■ **REQUIRED WORK**
Every entry must be copied word for word.

■ **RECORDS FOR THE TASK**
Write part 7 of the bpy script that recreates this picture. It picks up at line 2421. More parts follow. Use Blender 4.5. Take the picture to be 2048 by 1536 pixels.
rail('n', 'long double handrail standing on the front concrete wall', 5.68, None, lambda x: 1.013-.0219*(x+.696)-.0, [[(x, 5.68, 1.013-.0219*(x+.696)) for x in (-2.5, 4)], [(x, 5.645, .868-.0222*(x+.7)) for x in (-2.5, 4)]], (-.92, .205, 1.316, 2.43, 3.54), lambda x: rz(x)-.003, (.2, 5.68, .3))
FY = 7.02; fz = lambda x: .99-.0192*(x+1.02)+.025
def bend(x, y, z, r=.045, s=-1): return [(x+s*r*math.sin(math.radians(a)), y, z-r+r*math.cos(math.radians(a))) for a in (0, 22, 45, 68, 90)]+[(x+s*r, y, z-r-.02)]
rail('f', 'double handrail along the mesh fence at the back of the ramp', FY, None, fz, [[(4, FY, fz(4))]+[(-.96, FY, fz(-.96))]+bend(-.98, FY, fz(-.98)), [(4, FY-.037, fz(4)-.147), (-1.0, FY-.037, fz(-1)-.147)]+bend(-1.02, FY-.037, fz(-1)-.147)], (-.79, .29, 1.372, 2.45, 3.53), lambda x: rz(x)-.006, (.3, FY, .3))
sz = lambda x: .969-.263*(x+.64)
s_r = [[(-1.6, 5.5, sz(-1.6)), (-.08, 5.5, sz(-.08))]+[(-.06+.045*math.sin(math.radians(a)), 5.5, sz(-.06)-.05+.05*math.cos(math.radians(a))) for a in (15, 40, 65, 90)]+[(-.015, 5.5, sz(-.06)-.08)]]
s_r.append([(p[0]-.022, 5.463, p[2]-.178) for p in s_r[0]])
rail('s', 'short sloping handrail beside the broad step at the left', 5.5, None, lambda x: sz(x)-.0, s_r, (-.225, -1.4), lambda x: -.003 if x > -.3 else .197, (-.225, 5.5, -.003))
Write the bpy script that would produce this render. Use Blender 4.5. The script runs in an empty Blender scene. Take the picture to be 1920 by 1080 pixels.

■ **FINISHED ANSWER**
Write part 7 of the bpy script that recreates this picture. It picks up at line 2421. More parts follow. Use Blender 4.5. Take the picture to be 2048 by 1536 pixels.
rail('n', 'long double handrail standing on the front concrete wall', 5.68, None, lambda x: 1.013-.0219*(x+.696)-.0, [[(x, 5.68, 1.013-.0219*(x+.696)) for x in (-2.5, 4)], [(x, 5.645, .868-.0222*(x+.7)) for x in (-2.5, 4)]], (-.92, .205, 1.316, 2.43, 3.54), lambda x: rz(x)-.003, (.2, 5.68, .3))
FY = 7.02; fz = lambda x: .99-.0192*(x+1.02)+.025
def bend(x, y, z, r=.045, s=-1): return [(x+s*r*math.sin(math.radians(a)), y, z-r+r*math.cos(math.radians(a))) for a in (0, 22, 45, 68, 90)]+[(x+s*r, y, z-r-.02)]
rail('f', 'double handrail along the mesh fence at the back of the ramp', FY, None, fz, [[(4, FY, fz(4))]+[(-.96, FY, fz(-.96))]+bend(-.98, FY, fz(-.98)), [(4, FY-.037, fz(4)-.147), (-1.0, FY-.037, fz(-1)-.147)]+bend(-1.02, FY-.037, fz(-1)-.147)], (-.79, .29, 1.372, 2.45, 3.53), lambda x: rz(x)-.006, (.3, FY, .3))
sz = lambda x: .969-.263*(x+.64)
s_r = [[(-1.6, 5.5, sz(-1.6)), (-.08, 5.5, sz(-.08))]+[(-.06+.045*math.sin(math.radians(a)), 5.5, sz(-.06)-.05+.05*math.cos(math.radians(a))) for a in (15, 40, 65, 90)]+[(-.015, 5.5, sz(-.06)-.08)]]
s_r.append([(p[0]-.022, 5.463, p[2]-.178) for p in s_r[0]])
rail('s', 'short sloping handrail beside the broad step at the left', 5.5, None, lambda x: sz(x)-.0, s_r, (-.225, -1.4), lambda x: -.003 if x > -.3 else .197, (-.225, 5.5, -.003))
Write the bpy script that would produce this render. Use Blender 4.5. The script runs in an empty Blender scene. Take the picture to be 1920 by 1080 pixels.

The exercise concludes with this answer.